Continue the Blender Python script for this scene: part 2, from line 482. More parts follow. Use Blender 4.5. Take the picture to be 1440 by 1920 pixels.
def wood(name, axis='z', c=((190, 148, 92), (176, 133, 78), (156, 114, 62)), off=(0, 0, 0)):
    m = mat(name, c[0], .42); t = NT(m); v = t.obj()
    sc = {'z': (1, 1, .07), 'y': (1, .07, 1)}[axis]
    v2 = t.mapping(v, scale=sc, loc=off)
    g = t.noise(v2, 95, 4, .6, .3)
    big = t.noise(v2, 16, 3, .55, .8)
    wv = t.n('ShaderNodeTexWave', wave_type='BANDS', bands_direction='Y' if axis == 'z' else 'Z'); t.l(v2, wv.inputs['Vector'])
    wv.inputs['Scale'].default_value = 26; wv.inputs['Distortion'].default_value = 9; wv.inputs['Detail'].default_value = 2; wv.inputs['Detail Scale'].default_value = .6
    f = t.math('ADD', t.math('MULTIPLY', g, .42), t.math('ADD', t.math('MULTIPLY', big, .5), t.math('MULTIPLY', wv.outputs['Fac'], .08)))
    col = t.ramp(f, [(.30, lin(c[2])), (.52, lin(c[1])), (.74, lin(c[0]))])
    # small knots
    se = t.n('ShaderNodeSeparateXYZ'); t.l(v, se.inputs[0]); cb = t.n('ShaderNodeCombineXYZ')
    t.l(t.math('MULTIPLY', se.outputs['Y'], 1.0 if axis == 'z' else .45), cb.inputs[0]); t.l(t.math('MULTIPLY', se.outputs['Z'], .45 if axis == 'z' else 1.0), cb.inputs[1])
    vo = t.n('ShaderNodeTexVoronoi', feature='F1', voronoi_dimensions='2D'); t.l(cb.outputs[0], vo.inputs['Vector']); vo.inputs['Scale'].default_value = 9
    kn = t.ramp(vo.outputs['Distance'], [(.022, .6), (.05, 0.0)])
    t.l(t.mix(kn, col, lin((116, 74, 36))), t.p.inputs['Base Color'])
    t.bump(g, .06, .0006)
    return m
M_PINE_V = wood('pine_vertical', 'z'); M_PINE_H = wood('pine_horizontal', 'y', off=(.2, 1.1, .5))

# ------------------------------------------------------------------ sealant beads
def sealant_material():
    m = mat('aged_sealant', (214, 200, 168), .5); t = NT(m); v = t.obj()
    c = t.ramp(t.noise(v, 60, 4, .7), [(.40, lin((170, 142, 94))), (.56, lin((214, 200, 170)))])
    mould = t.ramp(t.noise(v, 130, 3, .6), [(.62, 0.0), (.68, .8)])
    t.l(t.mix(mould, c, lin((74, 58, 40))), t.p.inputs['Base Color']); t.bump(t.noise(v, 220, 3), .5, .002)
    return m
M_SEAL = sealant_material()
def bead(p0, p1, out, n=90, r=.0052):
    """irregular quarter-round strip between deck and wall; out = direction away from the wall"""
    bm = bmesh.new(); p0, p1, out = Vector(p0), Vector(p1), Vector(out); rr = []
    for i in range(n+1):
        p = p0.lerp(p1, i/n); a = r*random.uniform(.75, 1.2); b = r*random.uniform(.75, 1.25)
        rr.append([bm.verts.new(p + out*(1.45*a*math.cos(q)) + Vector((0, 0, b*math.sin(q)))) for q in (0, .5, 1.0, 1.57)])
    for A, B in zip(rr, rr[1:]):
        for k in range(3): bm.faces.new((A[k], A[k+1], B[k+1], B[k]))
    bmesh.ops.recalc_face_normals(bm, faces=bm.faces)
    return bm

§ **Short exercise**
Take the material above and return all of it exactly.

§ **Answer to the exercise**
Continue the Blender Python script for this scene: part 2, from line 482. More parts follow. Use Blender 4.5. Take the picture to be 1440 by 1920 pixels.
def wood(name, axis='z', c=((190, 148, 92), (176, 133, 78), (156, 114, 62)), off=(0, 0, 0)):
    m = mat(name, c[0], .42); t = NT(m); v = t.obj()
    sc = {'z': (1, 1, .07), 'y': (1, .07, 1)}[axis]
    v2 = t.mapping(v, scale=sc, loc=off)
    g = t.noise(v2, 95, 4, .6, .3)
    big = t.noise(v2, 16, 3, .55, .8)
    wv = t.n('ShaderNodeTexWave', wave_type='BANDS', bands_direction='Y' if axis == 'z' else 'Z'); t.l(v2, wv.inputs['Vector'])
    wv.inputs['Scale'].default_value = 26; wv.inputs['Distortion'].default_value = 9; wv.inputs['Detail'].default_value = 2; wv.inputs['Detail Scale'].default_value = .6
    f = t.math('ADD', t.math('MULTIPLY', g, .42), t.math('ADD', t.math('MULTIPLY', big, .5), t.math('MULTIPLY', wv.outputs['Fac'], .08)))
    col = t.ramp(f, [(.30, lin(c[2])), (.52, lin(c[1])), (.74, lin(c[0]))])
    # small knots
    se = t.n('ShaderNodeSeparateXYZ'); t.l(v, se.inputs[0]); cb = t.n('ShaderNodeCombineXYZ')
    t.l(t.math('MULTIPLY', se.outputs['Y'], 1.0 if axis == 'z' else .45), cb.inputs[0]); t.l(t.math('MULTIPLY', se.outputs['Z'], .45 if axis == 'z' else 1.0), cb.inputs[1])
    vo = t.n('ShaderNodeTexVoronoi', feature='F1', voronoi_dimensions='2D'); t.l(cb.outputs[0], vo.inputs['Vector']); vo.inputs['Scale'].default_value = 9
    kn = t.ramp(vo.outputs['Distance'], [(.022, .6), (.05, 0.0)])
    t.l(t.mix(kn, col, lin((116, 74, 36))), t.p.inputs['Base Color'])
    t.bump(g, .06, .0006)
    return m
M_PINE_V = wood('pine_vertical', 'z'); M_PINE_H = wood('pine_horizontal', 'y', off=(.2, 1.1, .5))

# ------------------------------------------------------------------ sealant beads
def sealant_material():
    m = mat('aged_sealant', (214, 200, 168), .5); t = NT(m); v = t.obj()
    c = t.ramp(t.noise(v, 60, 4, .7), [(.40, lin((170, 142, 94))), (.56, lin((214, 200, 170)))])
    mould = t.ramp(t.noise(v, 130, 3, .6), [(.62, 0.0), (.68, .8)])
    t.l(t.mix(mould, c, lin((74, 58, 40))), t.p.inputs['Base Color']); t.bump(t.noise(v, 220, 3), .5, .002)
    return m
M_SEAL = sealant_material()
def bead(p0, p1, out, n=90, r=.0052):
    """irregular quarter-round strip between deck and wall; out = direction away from the wall"""
    bm = bmesh.new(); p0, p1, out = Vector(p0), Vector(p1), Vector(out); rr = []
    for i in range(n+1):
        p = p0.lerp(p1, i/n); a = r*random.uniform(.75, 1.2); b = r*random.uniform(.75, 1.25)
        rr.append([bm.verts.new(p + out*(1.45*a*math.cos(q)) + Vector((0, 0, b*math.sin(q)))) for q in (0, .5, 1.0, 1.57)])
    for A, B in zip(rr, rr[1:]):
        for k in range(3): bm.faces.new((A[k], A[k+1], B[k+1], B[k]))
    bmesh.ops.recalc_face_normals(bm, faces=bm.faces)
    return bm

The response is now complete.